Kind of related to Dylan, I've been sitting in the garden reading Allen Ginsberg - and wondering how much I'd undervalued his writing. There's alo a superb account of hearing Creeley read which is going straight into Riddles of Form.

Elvis, however, ... unbearable. I'm sure I'm missing out on all sorts of good stuff but I'll live with it. Johnny Cash just about gets under the radar.

Doo wop, Johnny Guitar Watson, Howlin' Wolf ... now we're talking.

That said, my one concession to Country music is that it had to exist for Zappa to take the piss out of it. The same might be said about The King? (Washing up to Presley 'deterritorializes' it sufficiently perhaps ... ).

Cheers

The C

PS Morse????????

belgianwaffle said...

P.S.

Just thought - there's a vital antidote to your current listening: Billy Jenkins.

If you don't know him, check out CDs such as 'True Love Collection' (he even did 'Scratches of Spain' with suitably parodic cover). An absolutely key figure in the Belgianwaffle CD library.

Britain's nearest equivalent to Frank Zappa? Or the Tommy Cooper of Jazz? Neither label does him justice. Sui generis as they say.

http://www.billyjenkins.com/

will lead you to untold delights ...

walrus said...

I knew you’d be surprised...

Ah well, I never expected a Zappa fan to like Elvis – a red rag to a bull, perhaps! Is Elvis the anti-Zappa, Zappa the anti-Elvis? I wonder.

Yet I wouldn’t say Elvis is "unbearable" – there’s a self-destructive grandeur there, and if his songs are cheap & mawkish & sentimental, then as Dennis Potter once observed: “You know that cheap songs, so-called, actually do have something of the Psalms of David about them. They do say the world is other than it is. They do illuminate.”

So I’d personally stick up for a song like ‘Suspicious Minds’, say. (Oddly enough, at one point on the live recording of this song in 1970, there’s a Zappa-ish moment when Elvis sings ‘Stick it up your nose’.) But whereas Elvis wallows in sentiment, luxuriates in romantic twaddle, it seems to me that perhaps Zappa recoils from sentiment and in fact doesn’t trust emotions at all but is the ultimate cynic – cerebral rather than emotional (I say this as someone who quite likes where Zappa’s coming from). It got me wondering: did Zappa ever write a great love song? (Of course, you’d say he never wanted to.)

I haven’t yet managed to hear any tracks, but Billy Jenkins sounds intriguing. I’m wary of the whole ‘musical comedy’ tag (The Barron Knights, anyone?), but it can work. This opens a rich seam: have you heard anything by the Mighty Boosh or the Flight of the Conchords? I’m fond of both, I must admit. And on a related note, have you ever come across R. Stevie Moore? He’s very Zappa-ish. I’d recommend Nevertheless Optimistic as a starter kit.

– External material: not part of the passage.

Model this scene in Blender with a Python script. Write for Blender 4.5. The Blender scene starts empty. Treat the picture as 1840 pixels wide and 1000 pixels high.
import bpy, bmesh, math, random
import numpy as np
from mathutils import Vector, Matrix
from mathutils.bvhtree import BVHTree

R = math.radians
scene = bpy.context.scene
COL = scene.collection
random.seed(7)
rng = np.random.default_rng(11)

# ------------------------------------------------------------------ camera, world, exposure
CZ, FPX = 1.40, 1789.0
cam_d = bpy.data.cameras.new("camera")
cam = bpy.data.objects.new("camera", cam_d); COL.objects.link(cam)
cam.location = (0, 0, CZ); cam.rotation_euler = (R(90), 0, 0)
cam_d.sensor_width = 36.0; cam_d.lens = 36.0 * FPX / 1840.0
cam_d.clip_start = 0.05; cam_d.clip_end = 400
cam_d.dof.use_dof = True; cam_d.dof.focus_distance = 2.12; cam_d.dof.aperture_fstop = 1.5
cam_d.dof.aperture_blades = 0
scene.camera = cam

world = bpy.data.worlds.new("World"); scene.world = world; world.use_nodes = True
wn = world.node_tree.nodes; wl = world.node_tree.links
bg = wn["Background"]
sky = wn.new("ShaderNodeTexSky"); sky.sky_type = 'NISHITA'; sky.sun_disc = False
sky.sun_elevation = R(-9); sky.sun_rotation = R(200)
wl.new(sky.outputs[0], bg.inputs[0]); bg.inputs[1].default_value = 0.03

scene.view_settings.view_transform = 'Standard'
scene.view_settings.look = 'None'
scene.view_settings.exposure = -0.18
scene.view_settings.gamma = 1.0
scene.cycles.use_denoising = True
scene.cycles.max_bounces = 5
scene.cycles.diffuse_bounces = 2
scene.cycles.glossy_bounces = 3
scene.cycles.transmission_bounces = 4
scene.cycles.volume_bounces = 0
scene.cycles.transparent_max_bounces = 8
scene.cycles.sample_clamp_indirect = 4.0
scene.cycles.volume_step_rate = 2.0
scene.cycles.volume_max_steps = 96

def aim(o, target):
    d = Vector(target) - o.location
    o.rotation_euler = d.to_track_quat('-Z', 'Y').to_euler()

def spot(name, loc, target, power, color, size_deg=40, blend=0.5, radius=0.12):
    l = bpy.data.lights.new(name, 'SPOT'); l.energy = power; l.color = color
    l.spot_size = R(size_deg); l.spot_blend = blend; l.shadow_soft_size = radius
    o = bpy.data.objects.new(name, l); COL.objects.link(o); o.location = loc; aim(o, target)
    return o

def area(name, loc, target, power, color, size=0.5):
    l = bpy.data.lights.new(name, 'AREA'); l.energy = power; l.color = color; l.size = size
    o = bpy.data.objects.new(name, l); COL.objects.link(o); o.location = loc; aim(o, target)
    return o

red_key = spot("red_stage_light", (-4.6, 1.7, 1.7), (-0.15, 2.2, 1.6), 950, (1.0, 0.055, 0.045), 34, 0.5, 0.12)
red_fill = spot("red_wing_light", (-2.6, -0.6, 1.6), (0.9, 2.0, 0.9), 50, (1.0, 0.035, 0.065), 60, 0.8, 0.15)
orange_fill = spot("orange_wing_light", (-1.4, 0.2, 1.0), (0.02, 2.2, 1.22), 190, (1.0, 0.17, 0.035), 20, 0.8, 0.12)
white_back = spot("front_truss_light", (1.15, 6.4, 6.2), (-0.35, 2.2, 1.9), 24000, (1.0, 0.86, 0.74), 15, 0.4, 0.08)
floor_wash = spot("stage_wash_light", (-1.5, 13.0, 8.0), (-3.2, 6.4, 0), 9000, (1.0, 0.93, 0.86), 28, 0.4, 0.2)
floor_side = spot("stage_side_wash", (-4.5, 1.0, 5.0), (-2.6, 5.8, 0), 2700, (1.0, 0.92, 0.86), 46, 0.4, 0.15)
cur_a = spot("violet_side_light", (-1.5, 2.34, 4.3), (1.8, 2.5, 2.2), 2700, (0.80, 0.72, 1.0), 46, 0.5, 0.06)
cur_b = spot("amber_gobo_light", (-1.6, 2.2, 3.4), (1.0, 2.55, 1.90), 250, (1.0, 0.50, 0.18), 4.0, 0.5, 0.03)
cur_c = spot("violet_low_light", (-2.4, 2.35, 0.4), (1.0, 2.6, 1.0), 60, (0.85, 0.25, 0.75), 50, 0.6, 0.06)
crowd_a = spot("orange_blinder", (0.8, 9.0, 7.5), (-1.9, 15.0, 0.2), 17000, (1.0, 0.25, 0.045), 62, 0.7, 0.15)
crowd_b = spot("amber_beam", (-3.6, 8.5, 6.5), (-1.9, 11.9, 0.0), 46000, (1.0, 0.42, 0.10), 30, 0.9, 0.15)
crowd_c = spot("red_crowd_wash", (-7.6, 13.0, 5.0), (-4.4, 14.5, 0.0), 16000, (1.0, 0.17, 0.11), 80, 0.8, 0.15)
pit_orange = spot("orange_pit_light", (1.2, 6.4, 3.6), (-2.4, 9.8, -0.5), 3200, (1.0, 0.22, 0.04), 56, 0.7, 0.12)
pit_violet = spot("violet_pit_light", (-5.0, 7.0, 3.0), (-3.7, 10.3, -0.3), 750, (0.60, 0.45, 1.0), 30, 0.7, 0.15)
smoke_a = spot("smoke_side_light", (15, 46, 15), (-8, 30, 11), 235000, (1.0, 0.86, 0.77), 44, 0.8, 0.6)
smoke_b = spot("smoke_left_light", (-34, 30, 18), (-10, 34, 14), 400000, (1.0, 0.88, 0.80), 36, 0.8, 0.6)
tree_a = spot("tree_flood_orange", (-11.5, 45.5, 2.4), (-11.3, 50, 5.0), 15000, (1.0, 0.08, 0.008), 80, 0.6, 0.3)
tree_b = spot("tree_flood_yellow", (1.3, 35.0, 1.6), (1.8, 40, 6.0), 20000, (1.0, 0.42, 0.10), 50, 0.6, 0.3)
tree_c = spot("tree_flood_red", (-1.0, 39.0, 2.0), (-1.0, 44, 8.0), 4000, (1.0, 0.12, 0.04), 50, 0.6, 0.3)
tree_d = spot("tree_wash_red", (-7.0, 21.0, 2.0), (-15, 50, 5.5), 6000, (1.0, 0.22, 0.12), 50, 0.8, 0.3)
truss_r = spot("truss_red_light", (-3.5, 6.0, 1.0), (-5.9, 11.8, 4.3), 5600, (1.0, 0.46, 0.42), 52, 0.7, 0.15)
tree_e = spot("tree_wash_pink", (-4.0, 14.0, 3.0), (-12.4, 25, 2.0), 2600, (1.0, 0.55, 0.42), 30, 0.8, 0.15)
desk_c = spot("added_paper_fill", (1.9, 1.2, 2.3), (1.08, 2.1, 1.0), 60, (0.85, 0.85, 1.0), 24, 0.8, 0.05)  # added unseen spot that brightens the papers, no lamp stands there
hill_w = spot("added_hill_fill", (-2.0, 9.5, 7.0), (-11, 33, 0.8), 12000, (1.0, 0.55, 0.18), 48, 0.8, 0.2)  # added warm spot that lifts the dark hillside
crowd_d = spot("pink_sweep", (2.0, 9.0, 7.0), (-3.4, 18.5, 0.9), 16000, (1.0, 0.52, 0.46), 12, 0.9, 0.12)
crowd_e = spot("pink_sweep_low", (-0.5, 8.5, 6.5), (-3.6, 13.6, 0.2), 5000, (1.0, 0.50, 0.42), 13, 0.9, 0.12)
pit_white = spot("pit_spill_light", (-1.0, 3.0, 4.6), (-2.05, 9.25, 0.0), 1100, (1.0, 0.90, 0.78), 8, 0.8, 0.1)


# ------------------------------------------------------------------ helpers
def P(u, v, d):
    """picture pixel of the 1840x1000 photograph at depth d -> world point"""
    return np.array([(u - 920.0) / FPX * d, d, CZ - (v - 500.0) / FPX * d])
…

Yes, I dismissed Ginsberg initially. But he’s an important poet, I think. My breakthrough was hearing him read ‘A Supermarket in California’.

Until next time,
Walrus (‘Le Morse’ in French, or so I thought...)

PS Doo wop I think I might pass, but Johnny Guitar Watson, Howlin' Wolf — absolutely.

Lute said...

Condense it to the essential. What is essential is your conundrum.

belgianwaffle said...

Hello 'Lute'

First, thanks for commenting & - as I see from your Blog - linking the LZ post.

I take your point - and (assuming LZ is a key figure for you) I see where you're coming from. It is a 'conundrum'. I'd be very grateful for any specifics - I think things get a bit slack around the "lizard".

I suppose I'm trying to maintain a lushness - partly because it goes with the moment. I'm also trying to work sounds as connecting logics (but maybe that doesn't come off). I'm also beginning to wonder whether every 'aesthetic' has its own buried assumptions and prejudices. Thus, the Objectivist urge toward reduction - does this deny other pleasures? (Not that I'm then arguing for plain sloppiness).

Anyway, if you'd like to reply I'd be pleased to read your suggestions.